Loss of tail-rotor effectiveness (LTE) is an uncommanded, rapid yaw (usually toward the advancing main-rotor blade) that doesn't stop on its own. It's induced by wind, not a mechanical failure — certain relative-wind azimuths (e.g., winds from the left on a US-rotation helicopter, tailwinds, and weathercock-unstable regions) reduce tail-rotor effectiveness, especially at low airspeed, high power, and out of ground effect. Recovery: apply full pedal against the yaw, lower collective if able (reduces torque demand), and gain airspeed with forward cyclic to restore tail-rotor effectiveness and weathervane stability.

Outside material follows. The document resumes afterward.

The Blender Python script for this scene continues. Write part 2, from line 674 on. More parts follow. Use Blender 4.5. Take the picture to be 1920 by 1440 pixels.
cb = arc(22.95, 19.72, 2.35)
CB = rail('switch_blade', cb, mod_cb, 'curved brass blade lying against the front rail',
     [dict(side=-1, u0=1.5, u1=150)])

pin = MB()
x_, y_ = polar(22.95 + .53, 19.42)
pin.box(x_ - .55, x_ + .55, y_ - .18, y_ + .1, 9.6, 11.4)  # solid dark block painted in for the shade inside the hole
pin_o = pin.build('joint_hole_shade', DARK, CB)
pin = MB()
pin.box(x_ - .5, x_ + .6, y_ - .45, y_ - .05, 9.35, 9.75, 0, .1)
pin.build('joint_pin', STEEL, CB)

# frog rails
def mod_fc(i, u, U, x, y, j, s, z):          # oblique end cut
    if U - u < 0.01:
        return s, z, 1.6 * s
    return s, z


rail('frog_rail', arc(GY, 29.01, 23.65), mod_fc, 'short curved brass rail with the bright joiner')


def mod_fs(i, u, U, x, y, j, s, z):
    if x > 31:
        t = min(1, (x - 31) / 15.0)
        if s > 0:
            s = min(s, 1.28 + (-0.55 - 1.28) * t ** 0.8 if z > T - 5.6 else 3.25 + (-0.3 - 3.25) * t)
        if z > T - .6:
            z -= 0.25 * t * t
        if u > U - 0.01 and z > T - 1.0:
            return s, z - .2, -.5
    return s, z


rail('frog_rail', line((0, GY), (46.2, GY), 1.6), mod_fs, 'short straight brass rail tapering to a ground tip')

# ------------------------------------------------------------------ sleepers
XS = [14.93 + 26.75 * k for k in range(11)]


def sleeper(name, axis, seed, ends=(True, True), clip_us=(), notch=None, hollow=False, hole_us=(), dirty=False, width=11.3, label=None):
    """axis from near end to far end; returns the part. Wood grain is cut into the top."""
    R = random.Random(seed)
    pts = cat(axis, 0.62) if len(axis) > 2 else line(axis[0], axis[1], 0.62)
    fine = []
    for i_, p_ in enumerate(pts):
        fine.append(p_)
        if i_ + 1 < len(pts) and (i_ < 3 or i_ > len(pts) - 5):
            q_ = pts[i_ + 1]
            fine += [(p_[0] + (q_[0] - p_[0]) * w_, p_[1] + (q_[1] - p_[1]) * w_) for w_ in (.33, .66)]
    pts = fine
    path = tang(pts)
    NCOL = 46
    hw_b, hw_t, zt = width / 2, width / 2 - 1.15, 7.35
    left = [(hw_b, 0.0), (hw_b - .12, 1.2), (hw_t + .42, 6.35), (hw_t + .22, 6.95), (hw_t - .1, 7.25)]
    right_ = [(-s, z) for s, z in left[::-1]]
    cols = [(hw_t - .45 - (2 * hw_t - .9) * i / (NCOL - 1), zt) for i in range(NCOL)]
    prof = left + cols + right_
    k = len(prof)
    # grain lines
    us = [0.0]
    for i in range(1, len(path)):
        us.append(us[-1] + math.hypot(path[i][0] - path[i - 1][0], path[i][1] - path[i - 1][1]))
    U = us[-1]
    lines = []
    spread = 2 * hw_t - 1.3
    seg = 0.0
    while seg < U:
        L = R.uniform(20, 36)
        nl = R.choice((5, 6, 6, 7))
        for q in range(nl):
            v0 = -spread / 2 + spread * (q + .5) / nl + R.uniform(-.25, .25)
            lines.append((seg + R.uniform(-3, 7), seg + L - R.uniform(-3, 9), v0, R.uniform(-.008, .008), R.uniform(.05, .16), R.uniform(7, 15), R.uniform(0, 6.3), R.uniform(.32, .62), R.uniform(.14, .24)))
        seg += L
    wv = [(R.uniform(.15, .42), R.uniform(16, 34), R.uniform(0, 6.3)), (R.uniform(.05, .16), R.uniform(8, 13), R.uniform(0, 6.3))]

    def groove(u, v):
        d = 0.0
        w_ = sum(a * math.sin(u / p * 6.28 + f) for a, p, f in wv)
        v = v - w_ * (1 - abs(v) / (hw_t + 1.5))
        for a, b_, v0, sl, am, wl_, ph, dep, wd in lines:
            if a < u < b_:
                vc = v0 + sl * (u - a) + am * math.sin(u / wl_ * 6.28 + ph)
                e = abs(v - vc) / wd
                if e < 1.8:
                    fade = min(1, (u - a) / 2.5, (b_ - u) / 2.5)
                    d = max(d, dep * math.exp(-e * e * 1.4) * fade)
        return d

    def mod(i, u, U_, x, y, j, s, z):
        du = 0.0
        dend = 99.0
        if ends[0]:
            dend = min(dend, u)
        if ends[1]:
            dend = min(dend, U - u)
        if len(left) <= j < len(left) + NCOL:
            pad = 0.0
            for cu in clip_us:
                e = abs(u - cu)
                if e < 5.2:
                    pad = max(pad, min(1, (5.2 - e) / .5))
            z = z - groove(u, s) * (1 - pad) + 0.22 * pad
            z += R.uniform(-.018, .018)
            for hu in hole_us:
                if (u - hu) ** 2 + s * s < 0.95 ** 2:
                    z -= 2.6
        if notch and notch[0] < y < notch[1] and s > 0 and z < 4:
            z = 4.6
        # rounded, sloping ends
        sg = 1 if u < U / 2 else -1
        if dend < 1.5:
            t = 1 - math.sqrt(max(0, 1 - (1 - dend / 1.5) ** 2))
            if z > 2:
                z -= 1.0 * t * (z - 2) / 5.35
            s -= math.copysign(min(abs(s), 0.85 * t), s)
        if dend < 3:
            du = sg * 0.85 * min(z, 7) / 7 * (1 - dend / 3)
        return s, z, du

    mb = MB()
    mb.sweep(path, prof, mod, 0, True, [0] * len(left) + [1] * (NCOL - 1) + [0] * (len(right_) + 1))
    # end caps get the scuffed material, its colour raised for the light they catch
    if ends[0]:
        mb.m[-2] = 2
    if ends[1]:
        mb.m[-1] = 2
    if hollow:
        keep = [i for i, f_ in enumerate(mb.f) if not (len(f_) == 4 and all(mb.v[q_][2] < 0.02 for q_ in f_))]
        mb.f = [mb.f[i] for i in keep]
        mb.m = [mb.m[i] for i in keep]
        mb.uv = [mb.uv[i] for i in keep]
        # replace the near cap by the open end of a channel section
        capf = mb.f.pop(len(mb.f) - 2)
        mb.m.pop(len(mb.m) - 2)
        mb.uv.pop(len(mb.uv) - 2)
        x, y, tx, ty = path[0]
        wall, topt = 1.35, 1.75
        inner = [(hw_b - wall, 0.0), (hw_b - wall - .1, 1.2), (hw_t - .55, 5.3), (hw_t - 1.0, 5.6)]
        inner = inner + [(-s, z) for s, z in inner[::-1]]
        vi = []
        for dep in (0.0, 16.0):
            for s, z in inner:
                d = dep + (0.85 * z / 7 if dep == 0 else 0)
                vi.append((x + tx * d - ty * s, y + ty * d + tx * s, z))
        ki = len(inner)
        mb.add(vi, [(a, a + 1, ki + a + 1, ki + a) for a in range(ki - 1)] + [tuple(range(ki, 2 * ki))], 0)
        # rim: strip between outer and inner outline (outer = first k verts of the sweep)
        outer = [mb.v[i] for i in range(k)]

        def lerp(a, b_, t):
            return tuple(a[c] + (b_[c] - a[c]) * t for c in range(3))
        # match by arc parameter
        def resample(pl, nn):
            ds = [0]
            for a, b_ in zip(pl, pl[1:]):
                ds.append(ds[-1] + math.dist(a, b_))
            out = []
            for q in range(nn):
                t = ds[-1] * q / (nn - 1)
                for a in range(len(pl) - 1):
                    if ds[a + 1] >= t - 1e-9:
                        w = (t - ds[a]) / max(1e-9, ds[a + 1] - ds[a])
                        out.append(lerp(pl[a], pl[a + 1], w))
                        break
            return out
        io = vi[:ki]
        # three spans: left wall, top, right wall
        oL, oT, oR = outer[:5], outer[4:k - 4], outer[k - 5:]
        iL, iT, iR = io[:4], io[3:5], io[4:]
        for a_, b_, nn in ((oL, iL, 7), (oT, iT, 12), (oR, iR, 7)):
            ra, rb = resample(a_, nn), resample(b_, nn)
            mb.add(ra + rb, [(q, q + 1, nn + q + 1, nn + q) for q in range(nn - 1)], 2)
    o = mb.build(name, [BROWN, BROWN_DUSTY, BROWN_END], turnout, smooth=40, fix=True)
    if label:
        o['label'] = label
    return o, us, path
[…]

2 · Actual antitorque failures

A true tail-rotor drive or control failure is different from LTE and is handled per the POH. A loss of antitorque thrust generally produces a strong yaw that pedal can't fix; depending on the failure, the response may involve establishing airspeed for weathervaning and performing a running landing or an autorotation. The specific R44 procedures are in the POH and must be learned exactly.

3 · Watch

Curated reference clip — “Helicopter Lesson: LTE — Loss of Tail Rotor Effectiveness,” utahhelicopter (YouTube). Embedded with the creator's player; we don't host or alter it.

4 · Reference sources

Use the authoritative references

📄 FAA Helicopter Flying Handbook, Ch. 11 — Emergencies & Hazards (LTE, tail-rotor failures) 📄 FAA HFH, Ch. 2 — Aerodynamics (antitorque)
Your aircraft: the R44 responses to tail-rotor drive and control failures are in your Robinson R44 POH, Section 3 (Emergency Procedures). LTE is a handling phenomenon, not a malfunction — but verify all failure procedures from the POH.
✍️ Fill in for the aircraft you fly (N-________)
Value / limit:
R44 POH section & page:
Leave blank until you look it up in your R44 POH (see the reference above) and confirm it with your CFI. Aircraft-specific numbers vary with weight & conditions — don’t guess.
Risk management (the “Consider”): LTE bites at low airspeed, high power, OGE, in wind — exactly the hover/approach/pedal-turn regime near the ground. Prevent it: be wary of downwind and left-quartering winds in the R44, avoid unnecessary high-power OGE hovering in wind, and keep some airspeed. If a yaw starts, react immediately with pedal and gain airspeed; don't let it wind up.